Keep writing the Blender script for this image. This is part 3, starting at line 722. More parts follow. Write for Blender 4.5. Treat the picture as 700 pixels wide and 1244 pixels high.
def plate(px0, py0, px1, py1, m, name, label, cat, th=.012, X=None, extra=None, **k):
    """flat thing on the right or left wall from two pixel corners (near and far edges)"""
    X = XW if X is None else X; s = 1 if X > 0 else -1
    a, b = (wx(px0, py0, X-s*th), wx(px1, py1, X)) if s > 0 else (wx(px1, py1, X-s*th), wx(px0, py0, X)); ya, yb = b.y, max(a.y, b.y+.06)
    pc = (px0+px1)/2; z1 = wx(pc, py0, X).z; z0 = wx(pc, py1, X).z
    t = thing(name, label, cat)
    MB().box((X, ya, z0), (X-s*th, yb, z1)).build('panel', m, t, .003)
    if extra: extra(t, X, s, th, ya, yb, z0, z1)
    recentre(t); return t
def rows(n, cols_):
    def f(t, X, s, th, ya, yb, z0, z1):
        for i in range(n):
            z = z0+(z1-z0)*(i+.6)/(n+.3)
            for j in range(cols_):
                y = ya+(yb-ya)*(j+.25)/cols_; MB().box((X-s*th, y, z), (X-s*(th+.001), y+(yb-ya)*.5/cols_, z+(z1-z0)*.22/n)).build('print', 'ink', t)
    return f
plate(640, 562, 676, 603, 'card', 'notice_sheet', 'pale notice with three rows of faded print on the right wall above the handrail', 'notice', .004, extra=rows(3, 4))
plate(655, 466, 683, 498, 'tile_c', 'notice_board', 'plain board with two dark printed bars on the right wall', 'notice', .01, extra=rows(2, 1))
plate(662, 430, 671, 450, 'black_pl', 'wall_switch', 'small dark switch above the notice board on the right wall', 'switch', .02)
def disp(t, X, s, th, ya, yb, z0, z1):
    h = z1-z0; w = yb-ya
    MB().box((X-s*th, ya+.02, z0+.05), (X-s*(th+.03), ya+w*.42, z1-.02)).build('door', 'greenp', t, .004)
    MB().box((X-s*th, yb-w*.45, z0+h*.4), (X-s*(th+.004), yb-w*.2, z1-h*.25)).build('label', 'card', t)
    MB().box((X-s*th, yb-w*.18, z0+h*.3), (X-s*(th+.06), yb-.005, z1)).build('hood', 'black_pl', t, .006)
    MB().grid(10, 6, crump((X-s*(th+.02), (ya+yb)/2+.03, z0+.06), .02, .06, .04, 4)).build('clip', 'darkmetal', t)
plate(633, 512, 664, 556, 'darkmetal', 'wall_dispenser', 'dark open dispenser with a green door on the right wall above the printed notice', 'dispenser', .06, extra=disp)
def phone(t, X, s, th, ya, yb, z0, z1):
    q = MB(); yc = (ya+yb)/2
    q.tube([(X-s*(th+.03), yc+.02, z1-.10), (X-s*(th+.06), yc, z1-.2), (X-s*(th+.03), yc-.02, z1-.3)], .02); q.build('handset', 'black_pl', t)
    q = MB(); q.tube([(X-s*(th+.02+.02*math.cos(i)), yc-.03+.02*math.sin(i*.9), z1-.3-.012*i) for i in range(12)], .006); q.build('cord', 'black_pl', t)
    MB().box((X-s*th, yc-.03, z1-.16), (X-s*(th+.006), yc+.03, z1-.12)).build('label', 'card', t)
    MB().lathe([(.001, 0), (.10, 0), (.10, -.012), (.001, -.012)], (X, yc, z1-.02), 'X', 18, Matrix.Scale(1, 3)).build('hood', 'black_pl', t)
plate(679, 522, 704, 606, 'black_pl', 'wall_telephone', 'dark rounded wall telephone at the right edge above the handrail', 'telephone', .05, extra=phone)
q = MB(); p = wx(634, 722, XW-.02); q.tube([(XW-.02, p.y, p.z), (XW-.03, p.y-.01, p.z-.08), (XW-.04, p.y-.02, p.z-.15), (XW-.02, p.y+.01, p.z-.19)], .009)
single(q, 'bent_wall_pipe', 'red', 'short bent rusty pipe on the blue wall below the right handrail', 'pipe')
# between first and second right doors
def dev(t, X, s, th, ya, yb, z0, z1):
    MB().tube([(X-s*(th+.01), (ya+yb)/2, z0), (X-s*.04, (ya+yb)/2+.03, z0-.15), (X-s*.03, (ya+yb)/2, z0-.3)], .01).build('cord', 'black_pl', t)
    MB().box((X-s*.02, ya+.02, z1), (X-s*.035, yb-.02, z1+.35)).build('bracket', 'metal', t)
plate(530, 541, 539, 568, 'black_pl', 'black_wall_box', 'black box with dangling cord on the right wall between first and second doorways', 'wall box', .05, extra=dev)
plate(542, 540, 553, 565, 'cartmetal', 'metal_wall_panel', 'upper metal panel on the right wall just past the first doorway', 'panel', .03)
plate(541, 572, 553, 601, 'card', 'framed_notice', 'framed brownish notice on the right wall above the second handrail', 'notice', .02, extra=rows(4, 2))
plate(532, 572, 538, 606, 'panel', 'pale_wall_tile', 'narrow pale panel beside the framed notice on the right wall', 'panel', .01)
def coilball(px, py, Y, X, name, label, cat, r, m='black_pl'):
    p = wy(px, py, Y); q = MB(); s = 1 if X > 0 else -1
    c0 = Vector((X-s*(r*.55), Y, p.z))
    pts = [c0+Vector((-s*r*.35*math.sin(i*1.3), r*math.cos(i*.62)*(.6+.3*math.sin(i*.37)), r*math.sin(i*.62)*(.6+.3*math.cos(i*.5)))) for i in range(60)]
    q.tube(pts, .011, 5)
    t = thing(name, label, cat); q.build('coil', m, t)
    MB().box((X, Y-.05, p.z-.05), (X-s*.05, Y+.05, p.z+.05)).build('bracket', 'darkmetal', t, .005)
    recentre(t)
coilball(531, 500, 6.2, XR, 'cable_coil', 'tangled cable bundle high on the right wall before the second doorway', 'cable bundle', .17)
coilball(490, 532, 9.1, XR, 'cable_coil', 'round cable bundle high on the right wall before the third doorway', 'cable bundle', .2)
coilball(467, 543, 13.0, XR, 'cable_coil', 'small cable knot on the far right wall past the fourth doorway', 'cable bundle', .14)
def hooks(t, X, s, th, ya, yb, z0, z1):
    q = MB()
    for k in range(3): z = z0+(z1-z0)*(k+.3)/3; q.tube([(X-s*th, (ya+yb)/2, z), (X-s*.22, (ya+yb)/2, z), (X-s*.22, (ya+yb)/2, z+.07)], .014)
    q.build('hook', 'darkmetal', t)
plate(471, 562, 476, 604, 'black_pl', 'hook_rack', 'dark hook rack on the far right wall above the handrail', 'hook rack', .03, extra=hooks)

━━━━

Restate the listing above word for word.

### CORRECT RESPONSE
Keep writing the Blender script for this image. This is part 3, starting at line 722. More parts follow. Write for Blender 4.5. Treat the picture as 700 pixels wide and 1244 pixels high.
def plate(px0, py0, px1, py1, m, name, label, cat, th=.012, X=None, extra=None, **k):
    """flat thing on the right or left wall from two pixel corners (near and far edges)"""
    X = XW if X is None else X; s = 1 if X > 0 else -1
    a, b = (wx(px0, py0, X-s*th), wx(px1, py1, X)) if s > 0 else (wx(px1, py1, X-s*th), wx(px0, py0, X)); ya, yb = b.y, max(a.y, b.y+.06)
    pc = (px0+px1)/2; z1 = wx(pc, py0, X).z; z0 = wx(pc, py1, X).z
    t = thing(name, label, cat)
    MB().box((X, ya, z0), (X-s*th, yb, z1)).build('panel', m, t, .003)
    if extra: extra(t, X, s, th, ya, yb, z0, z1)
    recentre(t); return t
def rows(n, cols_):
    def f(t, X, s, th, ya, yb, z0, z1):
        for i in range(n):
            z = z0+(z1-z0)*(i+.6)/(n+.3)
            for j in range(cols_):
                y = ya+(yb-ya)*(j+.25)/cols_; MB().box((X-s*th, y, z), (X-s*(th+.001), y+(yb-ya)*.5/cols_, z+(z1-z0)*.22/n)).build('print', 'ink', t)
    return f
plate(640, 562, 676, 603, 'card', 'notice_sheet', 'pale notice with three rows of faded print on the right wall above the handrail', 'notice', .004, extra=rows(3, 4))
plate(655, 466, 683, 498, 'tile_c', 'notice_board', 'plain board with two dark printed bars on the right wall', 'notice', .01, extra=rows(2, 1))
plate(662, 430, 671, 450, 'black_pl', 'wall_switch', 'small dark switch above the notice board on the right wall', 'switch', .02)
def disp(t, X, s, th, ya, yb, z0, z1):
    h = z1-z0; w = yb-ya
    MB().box((X-s*th, ya+.02, z0+.05), (X-s*(th+.03), ya+w*.42, z1-.02)).build('door', 'greenp', t, .004)
    MB().box((X-s*th, yb-w*.45, z0+h*.4), (X-s*(th+.004), yb-w*.2, z1-h*.25)).build('label', 'card', t)
    MB().box((X-s*th, yb-w*.18, z0+h*.3), (X-s*(th+.06), yb-.005, z1)).build('hood', 'black_pl', t, .006)
    MB().grid(10, 6, crump((X-s*(th+.02), (ya+yb)/2+.03, z0+.06), .02, .06, .04, 4)).build('clip', 'darkmetal', t)
plate(633, 512, 664, 556, 'darkmetal', 'wall_dispenser', 'dark open dispenser with a green door on the right wall above the printed notice', 'dispenser', .06, extra=disp)
def phone(t, X, s, th, ya, yb, z0, z1):
    q = MB(); yc = (ya+yb)/2
    q.tube([(X-s*(th+.03), yc+.02, z1-.10), (X-s*(th+.06), yc, z1-.2), (X-s*(th+.03), yc-.02, z1-.3)], .02); q.build('handset', 'black_pl', t)
    q = MB(); q.tube([(X-s*(th+.02+.02*math.cos(i)), yc-.03+.02*math.sin(i*.9), z1-.3-.012*i) for i in range(12)], .006); q.build('cord', 'black_pl', t)
    MB().box((X-s*th, yc-.03, z1-.16), (X-s*(th+.006), yc+.03, z1-.12)).build('label', 'card', t)
    MB().lathe([(.001, 0), (.10, 0), (.10, -.012), (.001, -.012)], (X, yc, z1-.02), 'X', 18, Matrix.Scale(1, 3)).build('hood', 'black_pl', t)
plate(679, 522, 704, 606, 'black_pl', 'wall_telephone', 'dark rounded wall telephone at the right edge above the handrail', 'telephone', .05, extra=phone)
q = MB(); p = wx(634, 722, XW-.02); q.tube([(XW-.02, p.y, p.z), (XW-.03, p.y-.01, p.z-.08), (XW-.04, p.y-.02, p.z-.15), (XW-.02, p.y+.01, p.z-.19)], .009)
single(q, 'bent_wall_pipe', 'red', 'short bent rusty pipe on the blue wall below the right handrail', 'pipe')
# between first and second right doors
def dev(t, X, s, th, ya, yb, z0, z1):
    MB().tube([(X-s*(th+.01), (ya+yb)/2, z0), (X-s*.04, (ya+yb)/2+.03, z0-.15), (X-s*.03, (ya+yb)/2, z0-.3)], .01).build('cord', 'black_pl', t)
    MB().box((X-s*.02, ya+.02, z1), (X-s*.035, yb-.02, z1+.35)).build('bracket', 'metal', t)
plate(530, 541, 539, 568, 'black_pl', 'black_wall_box', 'black box with dangling cord on the right wall between first and second doorways', 'wall box', .05, extra=dev)
plate(542, 540, 553, 565, 'cartmetal', 'metal_wall_panel', 'upper metal panel on the right wall just past the first doorway', 'panel', .03)
plate(541, 572, 553, 601, 'card', 'framed_notice', 'framed brownish notice on the right wall above the second handrail', 'notice', .02, extra=rows(4, 2))
plate(532, 572, 538, 606, 'panel', 'pale_wall_tile', 'narrow pale panel beside the framed notice on the right wall', 'panel', .01)
def coilball(px, py, Y, X, name, label, cat, r, m='black_pl'):
    p = wy(px, py, Y); q = MB(); s = 1 if X > 0 else -1
    c0 = Vector((X-s*(r*.55), Y, p.z))
    pts = [c0+Vector((-s*r*.35*math.sin(i*1.3), r*math.cos(i*.62)*(.6+.3*math.sin(i*.37)), r*math.sin(i*.62)*(.6+.3*math.cos(i*.5)))) for i in range(60)]
    q.tube(pts, .011, 5)
    t = thing(name, label, cat); q.build('coil', m, t)
    MB().box((X, Y-.05, p.z-.05), (X-s*.05, Y+.05, p.z+.05)).build('bracket', 'darkmetal', t, .005)
    recentre(t)
coilball(531, 500, 6.2, XR, 'cable_coil', 'tangled cable bundle high on the right wall before the second doorway', 'cable bundle', .17)
coilball(490, 532, 9.1, XR, 'cable_coil', 'round cable bundle high on the right wall before the third doorway', 'cable bundle', .2)
coilball(467, 543, 13.0, XR, 'cable_coil', 'small cable knot on the far right wall past the fourth doorway', 'cable bundle', .14)
def hooks(t, X, s, th, ya, yb, z0, z1):
    q = MB()
    for k in range(3): z = z0+(z1-z0)*(k+.3)/3; q.tube([(X-s*th, (ya+yb)/2, z), (X-s*.22, (ya+yb)/2, z), (X-s*.22, (ya+yb)/2, z+.07)], .014)
    q.build('hook', 'darkmetal', t)
plate(471, 562, 476, 604, 'black_pl', 'hook_rack', 'dark hook rack on the far right wall above the handrail', 'hook rack', .03, extra=hooks)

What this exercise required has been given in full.